Michelle Simakis
KEN BLAZE

During my conversation with Dean Engelmann, one of the principals of Tangletown Gardens in Minneapolis, for this month’s cover story we discussed what made his business so successful and how independent garden centers can continue to survive increasing competition from large retailers and e-commerce brands. Garden centers don’t have to get bigger, Engelmann said. They have to get better.

Retailers (and we as editors) often look to successful, interesting businesses for inspiration and ideas, and to discover what strategies or departments have been hits for them that other companies can adopt. Instead of thinking about what they can add to improve their businesses, Engelmann said independent garden centers can instead consider eliminating departments or divisions that aren’t working for them. (Leslie Halleck also noted this strategy in her article, “Focus for faster growth,” published in the November 2016 issue: bit.ly/2lBqH1z.)

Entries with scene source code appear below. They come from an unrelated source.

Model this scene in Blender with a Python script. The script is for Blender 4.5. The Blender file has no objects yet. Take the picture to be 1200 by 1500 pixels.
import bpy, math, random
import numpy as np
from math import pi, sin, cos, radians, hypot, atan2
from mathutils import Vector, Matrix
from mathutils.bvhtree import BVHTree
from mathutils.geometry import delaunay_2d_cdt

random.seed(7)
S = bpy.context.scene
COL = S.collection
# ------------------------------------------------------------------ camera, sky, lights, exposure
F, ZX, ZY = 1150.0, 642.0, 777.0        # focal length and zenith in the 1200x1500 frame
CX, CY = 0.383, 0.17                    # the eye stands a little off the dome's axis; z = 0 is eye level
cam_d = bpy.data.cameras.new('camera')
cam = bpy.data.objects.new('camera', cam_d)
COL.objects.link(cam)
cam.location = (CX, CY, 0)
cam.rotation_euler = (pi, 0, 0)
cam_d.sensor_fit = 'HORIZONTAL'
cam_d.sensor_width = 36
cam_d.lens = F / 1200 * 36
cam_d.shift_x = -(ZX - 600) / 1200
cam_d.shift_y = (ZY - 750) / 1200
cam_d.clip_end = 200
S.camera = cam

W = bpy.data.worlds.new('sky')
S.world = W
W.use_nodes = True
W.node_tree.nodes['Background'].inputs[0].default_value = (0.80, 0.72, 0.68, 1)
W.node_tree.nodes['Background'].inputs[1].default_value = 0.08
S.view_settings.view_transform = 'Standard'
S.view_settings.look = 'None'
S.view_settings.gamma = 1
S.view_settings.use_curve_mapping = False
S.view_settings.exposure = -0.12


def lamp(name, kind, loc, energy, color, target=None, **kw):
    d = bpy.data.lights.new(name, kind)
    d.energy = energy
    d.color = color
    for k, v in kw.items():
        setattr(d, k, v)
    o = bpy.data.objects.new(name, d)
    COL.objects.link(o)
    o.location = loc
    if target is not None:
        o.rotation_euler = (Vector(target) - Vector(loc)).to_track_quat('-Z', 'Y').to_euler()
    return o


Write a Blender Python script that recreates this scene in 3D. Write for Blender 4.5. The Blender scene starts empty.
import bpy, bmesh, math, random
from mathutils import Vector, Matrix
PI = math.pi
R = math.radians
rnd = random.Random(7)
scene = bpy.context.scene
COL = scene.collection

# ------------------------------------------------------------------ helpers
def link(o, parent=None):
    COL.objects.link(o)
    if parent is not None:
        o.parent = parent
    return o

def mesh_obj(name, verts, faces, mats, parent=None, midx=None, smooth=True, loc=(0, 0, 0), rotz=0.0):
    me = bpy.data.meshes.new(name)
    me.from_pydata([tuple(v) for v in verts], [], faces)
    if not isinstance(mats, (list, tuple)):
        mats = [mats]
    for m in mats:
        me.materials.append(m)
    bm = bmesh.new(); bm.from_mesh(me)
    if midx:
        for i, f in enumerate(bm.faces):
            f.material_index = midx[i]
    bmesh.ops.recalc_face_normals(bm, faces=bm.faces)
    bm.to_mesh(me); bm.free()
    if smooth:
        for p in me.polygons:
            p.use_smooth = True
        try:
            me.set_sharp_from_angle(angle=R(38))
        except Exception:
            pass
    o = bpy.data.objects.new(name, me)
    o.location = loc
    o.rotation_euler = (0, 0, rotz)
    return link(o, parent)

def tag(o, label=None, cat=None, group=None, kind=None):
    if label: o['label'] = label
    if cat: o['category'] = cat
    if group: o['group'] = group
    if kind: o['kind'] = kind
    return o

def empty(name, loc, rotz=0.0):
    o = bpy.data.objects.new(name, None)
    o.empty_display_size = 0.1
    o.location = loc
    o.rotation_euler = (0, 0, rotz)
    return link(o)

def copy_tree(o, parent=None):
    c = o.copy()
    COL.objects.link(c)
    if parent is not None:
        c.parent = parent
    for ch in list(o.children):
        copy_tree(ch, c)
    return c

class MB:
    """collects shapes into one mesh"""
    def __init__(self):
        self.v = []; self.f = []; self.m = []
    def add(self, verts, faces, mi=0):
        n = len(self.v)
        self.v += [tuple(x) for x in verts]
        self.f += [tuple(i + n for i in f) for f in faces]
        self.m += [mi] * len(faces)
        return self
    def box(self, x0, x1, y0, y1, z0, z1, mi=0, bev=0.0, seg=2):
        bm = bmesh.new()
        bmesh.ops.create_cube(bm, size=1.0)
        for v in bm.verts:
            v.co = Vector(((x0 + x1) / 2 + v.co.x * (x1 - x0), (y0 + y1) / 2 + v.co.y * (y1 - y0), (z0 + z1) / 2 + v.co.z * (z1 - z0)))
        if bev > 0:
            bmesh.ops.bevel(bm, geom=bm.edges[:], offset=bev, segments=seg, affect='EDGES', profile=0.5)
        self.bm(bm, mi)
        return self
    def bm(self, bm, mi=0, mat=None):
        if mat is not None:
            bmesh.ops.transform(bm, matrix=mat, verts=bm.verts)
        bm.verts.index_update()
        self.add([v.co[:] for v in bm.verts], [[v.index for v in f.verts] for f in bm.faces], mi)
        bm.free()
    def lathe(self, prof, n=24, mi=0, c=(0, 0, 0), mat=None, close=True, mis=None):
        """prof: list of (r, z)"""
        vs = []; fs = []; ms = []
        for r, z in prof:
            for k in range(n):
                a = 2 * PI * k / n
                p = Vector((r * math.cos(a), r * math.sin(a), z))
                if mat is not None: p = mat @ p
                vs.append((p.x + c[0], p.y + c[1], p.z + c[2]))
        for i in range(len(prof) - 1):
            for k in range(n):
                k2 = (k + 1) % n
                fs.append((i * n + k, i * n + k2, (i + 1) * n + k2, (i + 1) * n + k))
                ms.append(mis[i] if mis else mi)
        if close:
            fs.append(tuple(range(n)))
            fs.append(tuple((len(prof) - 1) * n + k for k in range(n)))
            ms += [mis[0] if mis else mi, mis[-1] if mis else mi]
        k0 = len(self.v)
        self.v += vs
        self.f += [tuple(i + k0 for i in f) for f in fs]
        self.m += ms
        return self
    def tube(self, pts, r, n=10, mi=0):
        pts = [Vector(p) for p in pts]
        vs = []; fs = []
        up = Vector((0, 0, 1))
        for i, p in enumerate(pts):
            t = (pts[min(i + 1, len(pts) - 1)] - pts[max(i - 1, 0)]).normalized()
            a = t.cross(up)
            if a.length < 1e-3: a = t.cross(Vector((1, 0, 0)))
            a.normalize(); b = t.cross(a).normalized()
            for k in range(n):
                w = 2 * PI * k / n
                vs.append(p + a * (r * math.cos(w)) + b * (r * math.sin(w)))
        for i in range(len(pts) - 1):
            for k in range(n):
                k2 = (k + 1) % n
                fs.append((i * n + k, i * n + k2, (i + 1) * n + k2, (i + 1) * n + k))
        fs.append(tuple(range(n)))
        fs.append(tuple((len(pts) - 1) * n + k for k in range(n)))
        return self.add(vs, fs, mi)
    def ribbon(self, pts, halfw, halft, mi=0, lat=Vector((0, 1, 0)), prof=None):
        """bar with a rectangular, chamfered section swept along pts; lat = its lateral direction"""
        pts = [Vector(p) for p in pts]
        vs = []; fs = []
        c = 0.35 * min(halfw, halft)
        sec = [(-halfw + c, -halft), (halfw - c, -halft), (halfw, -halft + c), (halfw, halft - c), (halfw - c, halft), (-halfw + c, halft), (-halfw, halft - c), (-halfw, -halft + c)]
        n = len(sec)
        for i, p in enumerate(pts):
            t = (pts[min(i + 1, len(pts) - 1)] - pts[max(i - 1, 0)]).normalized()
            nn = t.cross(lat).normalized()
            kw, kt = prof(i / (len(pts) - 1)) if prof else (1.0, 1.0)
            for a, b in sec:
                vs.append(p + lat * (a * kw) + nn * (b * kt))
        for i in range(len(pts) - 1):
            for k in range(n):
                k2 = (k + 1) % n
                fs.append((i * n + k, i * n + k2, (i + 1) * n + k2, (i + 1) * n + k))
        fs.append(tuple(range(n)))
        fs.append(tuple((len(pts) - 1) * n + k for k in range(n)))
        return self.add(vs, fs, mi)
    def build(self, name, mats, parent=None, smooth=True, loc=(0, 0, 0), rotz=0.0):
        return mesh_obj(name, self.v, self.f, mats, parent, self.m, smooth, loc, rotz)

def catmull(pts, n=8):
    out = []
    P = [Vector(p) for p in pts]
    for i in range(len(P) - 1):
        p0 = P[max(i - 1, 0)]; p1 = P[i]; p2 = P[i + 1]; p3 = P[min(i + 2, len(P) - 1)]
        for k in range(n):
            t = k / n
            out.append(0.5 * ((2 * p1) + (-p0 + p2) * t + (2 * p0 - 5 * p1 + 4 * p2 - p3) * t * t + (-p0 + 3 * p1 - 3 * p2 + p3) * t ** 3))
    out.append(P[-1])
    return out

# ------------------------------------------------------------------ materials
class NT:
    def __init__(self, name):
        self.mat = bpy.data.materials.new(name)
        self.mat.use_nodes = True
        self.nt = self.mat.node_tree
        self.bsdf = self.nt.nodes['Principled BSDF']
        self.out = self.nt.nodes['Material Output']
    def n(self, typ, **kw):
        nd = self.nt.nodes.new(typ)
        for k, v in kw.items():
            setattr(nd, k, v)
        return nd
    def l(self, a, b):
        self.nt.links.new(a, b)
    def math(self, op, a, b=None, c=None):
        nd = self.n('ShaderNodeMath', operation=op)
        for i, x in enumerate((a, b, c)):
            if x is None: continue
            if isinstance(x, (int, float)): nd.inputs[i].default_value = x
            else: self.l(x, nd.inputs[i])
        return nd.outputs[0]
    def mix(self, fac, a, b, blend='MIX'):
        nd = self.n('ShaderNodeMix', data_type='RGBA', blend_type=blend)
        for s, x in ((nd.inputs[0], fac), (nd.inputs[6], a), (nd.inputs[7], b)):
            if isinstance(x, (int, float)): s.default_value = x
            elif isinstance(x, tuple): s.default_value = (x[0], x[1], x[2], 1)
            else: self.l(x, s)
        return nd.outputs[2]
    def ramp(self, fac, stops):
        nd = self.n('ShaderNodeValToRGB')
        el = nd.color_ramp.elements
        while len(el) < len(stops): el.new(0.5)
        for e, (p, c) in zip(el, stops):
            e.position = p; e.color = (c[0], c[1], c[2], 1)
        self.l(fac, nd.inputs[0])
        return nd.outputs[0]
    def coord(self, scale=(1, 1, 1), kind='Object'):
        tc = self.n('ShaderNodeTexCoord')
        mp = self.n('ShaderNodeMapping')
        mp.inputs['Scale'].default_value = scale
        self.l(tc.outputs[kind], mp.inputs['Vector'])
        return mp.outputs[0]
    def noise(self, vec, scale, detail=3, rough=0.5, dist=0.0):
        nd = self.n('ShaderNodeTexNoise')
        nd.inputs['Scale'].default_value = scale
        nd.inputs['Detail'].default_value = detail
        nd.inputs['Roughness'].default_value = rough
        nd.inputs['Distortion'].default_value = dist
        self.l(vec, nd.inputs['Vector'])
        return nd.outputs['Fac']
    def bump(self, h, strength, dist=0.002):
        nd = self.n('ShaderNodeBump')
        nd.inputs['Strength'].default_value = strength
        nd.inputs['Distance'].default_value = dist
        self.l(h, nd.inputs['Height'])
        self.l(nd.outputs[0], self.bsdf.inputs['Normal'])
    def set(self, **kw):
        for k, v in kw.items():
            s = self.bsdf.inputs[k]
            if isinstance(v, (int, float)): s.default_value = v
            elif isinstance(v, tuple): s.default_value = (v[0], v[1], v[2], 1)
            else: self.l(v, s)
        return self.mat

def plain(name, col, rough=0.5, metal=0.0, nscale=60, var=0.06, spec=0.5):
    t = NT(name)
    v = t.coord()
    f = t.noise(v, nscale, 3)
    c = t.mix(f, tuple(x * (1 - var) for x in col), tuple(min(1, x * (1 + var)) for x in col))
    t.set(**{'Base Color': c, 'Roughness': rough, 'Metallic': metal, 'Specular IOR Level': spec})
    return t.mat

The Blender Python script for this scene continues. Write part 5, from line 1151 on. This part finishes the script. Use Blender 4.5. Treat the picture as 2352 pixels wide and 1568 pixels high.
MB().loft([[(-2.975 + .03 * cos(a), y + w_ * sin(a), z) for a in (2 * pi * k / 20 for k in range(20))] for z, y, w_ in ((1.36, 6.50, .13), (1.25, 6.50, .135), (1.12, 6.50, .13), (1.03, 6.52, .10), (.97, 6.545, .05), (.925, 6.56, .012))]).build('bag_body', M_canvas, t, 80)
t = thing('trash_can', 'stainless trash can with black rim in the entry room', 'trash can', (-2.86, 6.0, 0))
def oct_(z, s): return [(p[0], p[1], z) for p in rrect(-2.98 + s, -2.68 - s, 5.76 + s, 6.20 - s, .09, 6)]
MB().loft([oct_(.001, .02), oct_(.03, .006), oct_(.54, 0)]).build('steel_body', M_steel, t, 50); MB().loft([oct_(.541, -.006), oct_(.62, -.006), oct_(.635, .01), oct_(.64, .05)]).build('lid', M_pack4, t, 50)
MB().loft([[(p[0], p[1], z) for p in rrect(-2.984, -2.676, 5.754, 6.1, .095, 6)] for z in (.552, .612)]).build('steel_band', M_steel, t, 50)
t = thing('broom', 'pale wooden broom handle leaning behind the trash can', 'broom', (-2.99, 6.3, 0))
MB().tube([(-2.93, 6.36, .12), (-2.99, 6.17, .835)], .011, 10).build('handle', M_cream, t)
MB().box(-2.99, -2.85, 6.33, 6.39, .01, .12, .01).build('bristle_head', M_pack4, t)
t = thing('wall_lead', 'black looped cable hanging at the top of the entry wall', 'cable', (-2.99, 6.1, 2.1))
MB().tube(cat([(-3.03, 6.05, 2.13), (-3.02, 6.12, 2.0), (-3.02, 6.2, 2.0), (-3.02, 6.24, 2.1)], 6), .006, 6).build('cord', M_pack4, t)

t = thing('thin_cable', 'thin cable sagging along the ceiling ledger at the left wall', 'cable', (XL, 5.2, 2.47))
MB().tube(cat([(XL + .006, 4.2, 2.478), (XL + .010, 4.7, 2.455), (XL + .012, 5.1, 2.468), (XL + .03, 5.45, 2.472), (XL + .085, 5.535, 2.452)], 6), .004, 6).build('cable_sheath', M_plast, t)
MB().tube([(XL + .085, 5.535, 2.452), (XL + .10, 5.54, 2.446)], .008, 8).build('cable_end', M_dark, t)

Over its 15-year history, Tangletown has grown, adding departments and divisions when the time seemed right, including a CSA program, a farm where they grow produce and raise livestock, a restaurant and landscape design and installation. They once offered landscape maintenance, too.

“We started doing landscape maintenance pretty intensively, and it was our hardest, most difficult thing to start and get our arms around. Every year, it seemed like a more challenging element,” Engelmann said. “When we sat down and looked at our core values, what we want to be great at and what we have the ability to be great at, we said we want to be great farmers, great growers, great retailers and great landscape designers and installers. We never said we wanted to be great at garden maintenance.”

Through the process of strategic planning and determining who they are as a company, Tangletown realized maintenance wasn’t a strong division for them, so they got rid of it. They also noted they didn’t have passion for it in the same way they have passion for growing, farming, producing quality food and designing landscapes.

As a company, what do you want to be great at? What are you passionate about? These questions could help guide your next strategic planning meeting. Consider getting better by getting smaller. It’s easier said than done, of course, when you have people, time and money invested. But if it’s not working, having the courage to get out is just as important as being willing to take on something new.